2年連続ゴードン・ベル賞受賞
―スパコン「京」で宇宙進化計算
:筑波大学/理化学研究所/東京工業大学

 筑波大学と(独)理化学研究所、東京工業大学は11月16日、スーパーコンピューター「京」を用いた宇宙進化に関する研究で米国の「ゴードン・ベル賞」最高性能賞を受賞した。最後まで競い合った米国の研究グループを抑えての成果で、日本の研究グループによる受賞は昨年に続き2年連続となった。
 米国のソルトレイクシティで開かれた「高性能計算技術に関する国際会議(SC12)」で受賞したもので、大規模計算を非常に高い実効性能で実現したことが評価された。
 受賞した研究は、宇宙に存在する物質の大部分を占めるダークマターが宇宙誕生時にどう広がっていったかを調べた世界最大の重力進化シミュレーション。約2兆個のダークマター粒子を対象に、独自開発の専用アプリケーションを「京」全体の約98%を使用して走らせて計算、実効性能5.67ペタフロップス(1秒間に0.567京回計算)を達成した。
 今回は米アルゴンヌ国立研究所の研究グループが、ピーク性能約20ペタフロップスのスーパーコンピューターを用いて同じダークマター粒子の計算で14ペタフロップスを実現、最終段階まで受賞を競い合った。しかし、日本の研究グループは、ピーク性能では10.62ペタフロップスとやや劣る「京」を使いながら、ダークマター1粒子あたりの計算速度で米国を約2.4倍も上回った。
 これまでゴードン・ベル賞は、世界最高速のコンピューターで最高性能のアプリケーション計算をした方が有利とされていたが、今回は、より高度なアプリケーションを開発した点が高く評価され、従来の慣例を覆した。
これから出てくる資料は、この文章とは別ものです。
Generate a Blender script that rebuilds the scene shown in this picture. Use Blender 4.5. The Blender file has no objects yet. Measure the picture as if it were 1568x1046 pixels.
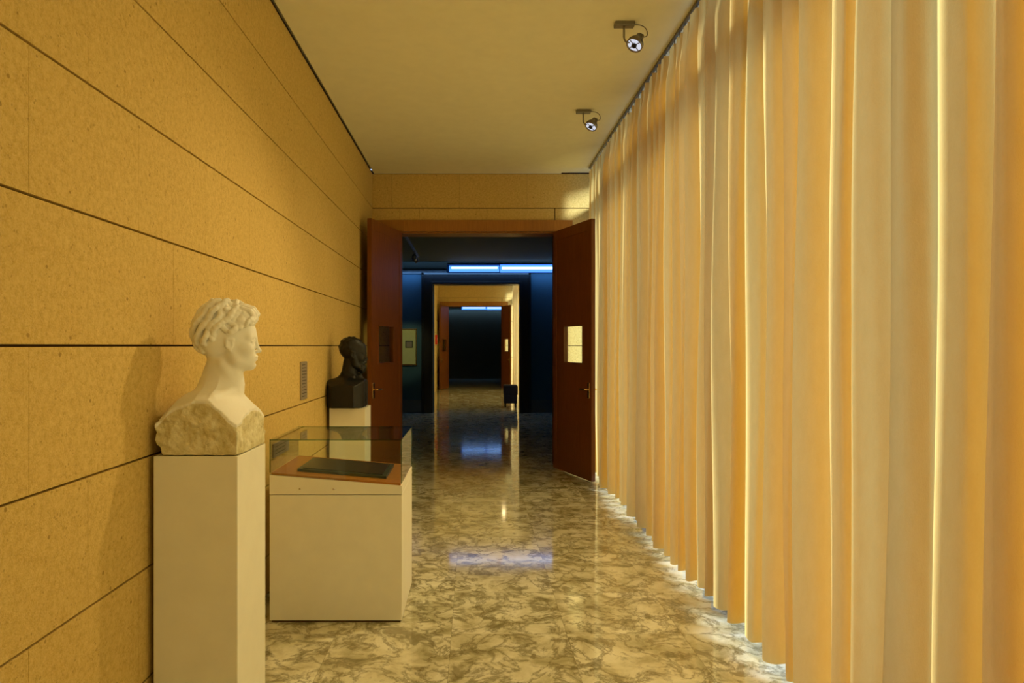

 ゴードン・ベル賞は、計算機設計者として有名な米国のゴードン・ベル氏によって1987年に創設されたもので、毎年1回スーパーコンピューター関連で最も優れた成果に授与される。日本は2004年に神戸大学が(独)海洋研究開発機構の「地球シミュレーター」を使った成果で、また昨年には筑波大学、理研などの研究グループが受賞している。